In the 19th century brass was widely used as a material for scientific instruments and other precision parts due to it thermal stability. Solder chucks allow the machinist to easily machine thin brass flats because the solder will flow to consistent thickness, allowing for the work to be tightly bound to the chuck in a perfectly parallel way. Generally, the flat is first tinned, then adhered to the brass faceplate. This can be all be done with a simple alcohol lamp, so it is baby's work.

Another important use for solder chucks is driving work between centers with no dogs. Lathe dogs have various disadvantages and undesirable effects on precision work. Therefore, a superior procedure is to use a solder chuck or "slug". To do this, you first turn a brass plug with a taper on one side and a flat on another that matches your work. So, for example if you are turning a 2" rod, you might make a 3" slug. The slug is bored with a shallow recess of 1/8" or so to receive the end of the work which is then soldered into the slug, which is fitted to the spindle by means of the taper. The work will then turn true to the spindle.

Another technique is to solder the work to a chucked slug. The photo and illustration below shows the idea. You solder the disk or other small article to brass bushing which is then mounted in a chuck:

220807_23-14-45.png

You can also use solder to mount article for milling. There are many situations where thin flats or delicate pieces need to be milled and using a clamp on them would be problematical. Therefore, you solder the pieces (sandwiched if there are many of them) to a flat piece or "platen" in German which is clamped to the bed.

As an alternative to soldering, you can use wax. To do this, you melt together a 50-50 mix of pure beeswax and pine rosin. This substance can then be used to secure flats to a faceplate by using a small torch. It is a good practice to dip the piece in the molten adhesive to achieve a consistent thickness.
 

Imechura

Plastic
Joined
May 5, 2020
I once read an article in American Machinist in which the author mentions solder chucks as an aside, and he remarks that if a machinist has not learned to use a solder chuck, then he needs to "Tarry at Jerusalem until his beard has grown." That's a direct quote.

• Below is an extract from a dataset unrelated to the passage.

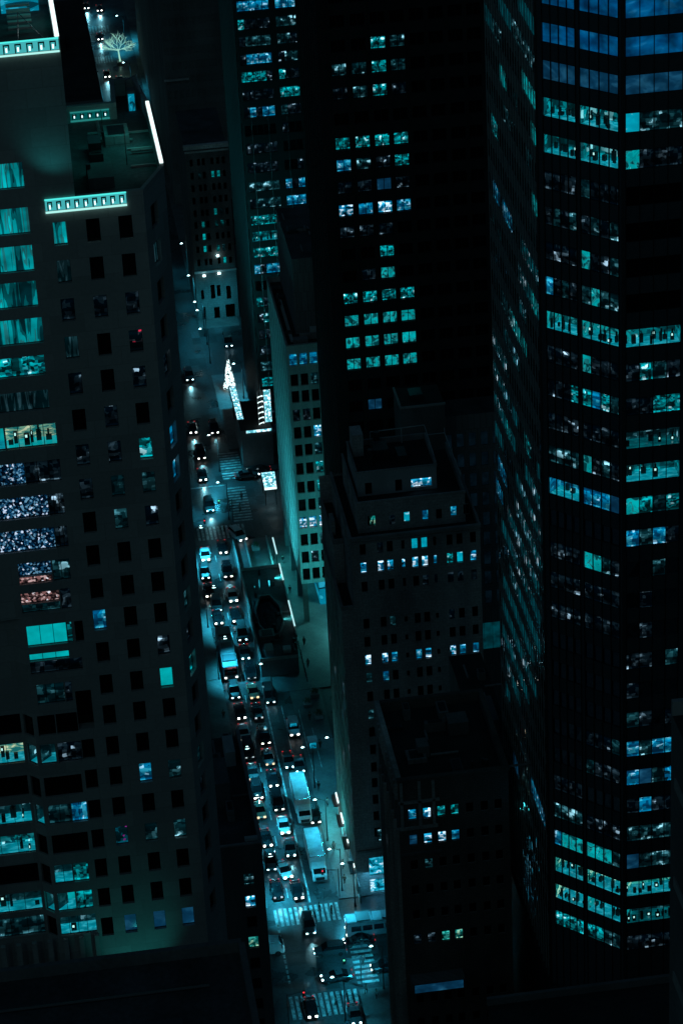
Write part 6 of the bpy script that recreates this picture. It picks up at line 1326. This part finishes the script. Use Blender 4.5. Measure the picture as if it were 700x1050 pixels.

In the 19th century brass was widely used as a material for scientific instruments and other precision parts due to it thermal stability. Solder chucks allow the machinist to easily machine thin brass flats because the solder will flow to consistent thickness, allowing for the work to be tightly bound to the chuck in a perfectly parallel way. Generally, the flat is first tinned, then adhered to the brass faceplate. This can be all be done with a simple alcohol lamp, so it is baby's work.

Another important use for solder chucks is driving work between centers with no dogs. Lathe dogs have various disadvantages and undesirable effects on precision work. Therefore, a superior procedure is to use a solder chuck or "slug". To do this, you first turn a brass plug with a taper on one side and a flat on another that matches your work. So, for example if you are turning a 2" rod, you might make a 3" slug. The slug is bored with a shallow recess of 1/8" or so to receive the end of the work which is then soldered into the slug, which is fitted to the spindle by means of the taper. The work will then turn true to the spindle.

Another technique is to solder the work to a chucked slug. The photo and illustration below shows the idea. You solder the disk or other small article to brass bushing which is then mounted in a chuck:

View attachment 371106

You can also use solder to mount article for milling. There are many situations where thin flats or delicate pieces need to be milled and using a clamp on them would be problematical. Therefore, you solder the pieces (sandwiched if there are many of them) to a flat piece or "platen" in German which is clamped to the bed.

As an alternative to soldering, you can use wax. To do this, you melt together a 50-50 mix of pure beeswax and pine rosin. This substance can then be used to secure flats to a faceplate by using a small torch. It is a good practice to dip the piece in the molten adhesive to achieve a consistent thickness.
jscpm,

Thank you for the comprehensive explanation and for the historical context.